L’omicidio De Rosa a Cassino e la Torino rossa
Prima Linea non erano le Brigate Rosse, che agivano secondo un rigido per quanto atroce organigramma gerarchico. No, Prima Linea era il lato brado, anarcoide ed impulsivo del già truculento terrorismo rosso. E a Torino puntava soprattutto a “punire” gli esponenti del Pci che promuovevano sondaggi sul rifiuto dell’eversione come rotta politica. Prima Linea ammazzava i giudici liberali come Emilio Alessandrini. Insomma, quei ceffi là non colpivano i membri riformisti della società che combattevano ideologicamente il terrorismo. Colpivano quelli, ben più pericolosi, che spiegavano come il terrorismo fosse un vicolo cieco.
Anche Alessandrini venne ammazzato dai colpi di Marco Donat-Cattin “Alberto”, quella volta assieme a Sergio Segio detto “Sirio”. Nella Dc in quegli anni primeggiava un ministro, Carlo Donat-Cattin, il padre di Marco. Era il leader della sinistra democristiana e fu tra i padri fondatori della Cisl, nata dalla scissione dalla Cgil del 1950.
Quel padre visse il tormento assoluto di essere uomo delle istituzioni nel contempo in cui era genitore di un uomo che le istituzioni le sovvertiva ammazzando. E quel padre fu anche sospettato, assieme all’allora presidente del Consiglio Francesco Cossiga, di aver “favorito” la latitanza del figlio in Francia.

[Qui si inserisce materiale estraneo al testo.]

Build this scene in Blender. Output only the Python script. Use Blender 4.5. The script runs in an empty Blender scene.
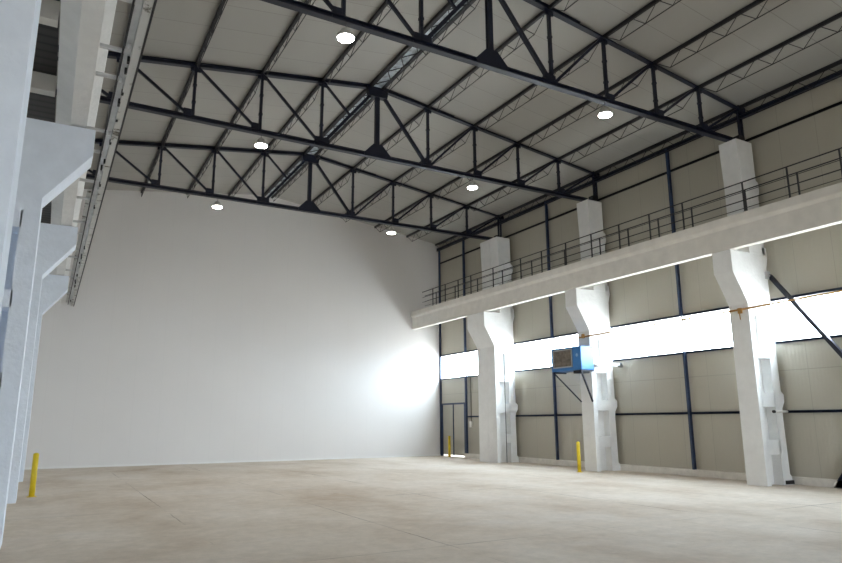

Dal padre ministro alla cascina del “Don”
Nell’autunno del 1985 Marco Donat-Cattin aderì al programma di dissociazione e collaborazione ed ottenne la libertà nel 1987.
A quel punto nella sua vita entrò l’uomo che forse più di tutti avrebbe conosciuto i modi con cui il suo travaglio di ex terrorista andò a crogiolo con la rinascita dell’uomo. Era don Antonio Mazzi. Era l’uomo che sa capire che perdonare equivale a riscoprire il lato buono di ognuno di noi, posto che si abbia voglia e forza per farlo riaffiorare.
Che se lo chiamò a co-fondare la sua prima cascina per accogliere i tossicodipendenti in quel di Verona, la prima di una lunga serie in cui oggi spicca quella di via San Domenico Vertelle a Cassino diretta da Luigi Maccaro. E che di lui avrebbe detto: “Si buttava nelle cose a capofitto. Capisco la pazzia che ha fatto sull’autostrada, nel tentativo di salvare altre persone. Da noi, al centro di recupero dei tossicodipendenti, dava tutte le sue forze, con entusiasmo. E aveva quel carisma del capo, un po’ guascone. Come suo padre peraltro, che lo aiutava molto nel lavoro”.
E ancora: “Era andato a Roma, ma si era tenuto in contatto con tre ragazzi. Anzi, proprio di recente li aveva invitati nella capitale per trascorrere insieme qualche giorno”. Dei suoi trascorsi in Prima Linea, Marco Donat-Cattin parlava malvolentieri. Aveva forti rimorsi, viveva con dolore il ricordo di quegli anni. “Una volta, mentre mi raccontava un episodio, è stato male fino a vomitare”.
Rimorso e morte in autostrada
Ma Marco non fece in tempo a vomitare via il suo rimorso. La morte lo colse mentre, sceso dalla vettura, cercava di avvisare gli automobilisti di un incidente poco più avanti.
Il 19 giugno del 1988, lungo l’autostrada Serenissima, il terrorista che ammazzò un giudice ed un barista incolpevole venne travolto ed ucciso da un’auto in corsa. Un gesto di altruismo che, a pensarci bene, ci dice che sì, forse Marco Donat-Cattin il suo rimorso lo aveva già vomitato via.